図 3. ソリューション ユーザーのログイン
ソリューション ユーザー、vCenter Single Sign-On、その他の vCenter コンポーネント間のハンドシェイクは、下記の手順に従います。
  1. ソリューション ユーザーが vCenter Server サービスへの接続を試みます。
  2. ソリューション ユーザーは vCenter Single Sign-On にリダイレクトされます。ソリューション ユーザーが vCenter Single Sign-On を初めて使用する場合、有効な証明書を提供する必要があります。
  3. 証明書が有効であれば、vCenter Single Sign-On は SAML トークン(ベアラ トークン)をソリューション ユーザーに割り当てます。このトークンは、vCenter Single Sign-On によって署名されます。
  4. ソリューション ユーザーは vCenter Single Sign-On にリダイレクトされ、そのアクセス許可に基づいてタスクを実行できます。

    次にソリューション ユーザーが認証を受ける必要があるときは、SAML トークンを使用して vCenter Server にログインできます。

デフォルトでは、起動時に VMCA からソリューション ユーザーに証明書がプロビジョニングされるため、このハンドシェイクは自動的に行われます。会社のポリシーで、サードパーティ CA 署名付き証明書が求められる場合、ソリューション ユーザー証明書をサードパーティ CA 署名付き証明書に置き換えることができます。これらの証明書が有効であれば、vCenter Single Sign-On は SAML トークンをソリューション ユーザーに割り当てます。
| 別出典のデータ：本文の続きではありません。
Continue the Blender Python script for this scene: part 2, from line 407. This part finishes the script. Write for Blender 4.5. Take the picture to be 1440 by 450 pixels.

Certificate Manager を使用したソリューション ユーザー証明書のカスタム証明書への置き換えを参照してください。

vSphere でサポートされる暗号化

最高レベルの暗号化である AES 暗号化がサポートされています。サポートされている暗号化は、vCenter Single Sign-On が ID ソースとして Active Directory を使用するときにセキュリティに影響します。

また、ESXi ホストまたは vCenter Server が Active Directory に参加するときにもセキュリティに影響を与えます。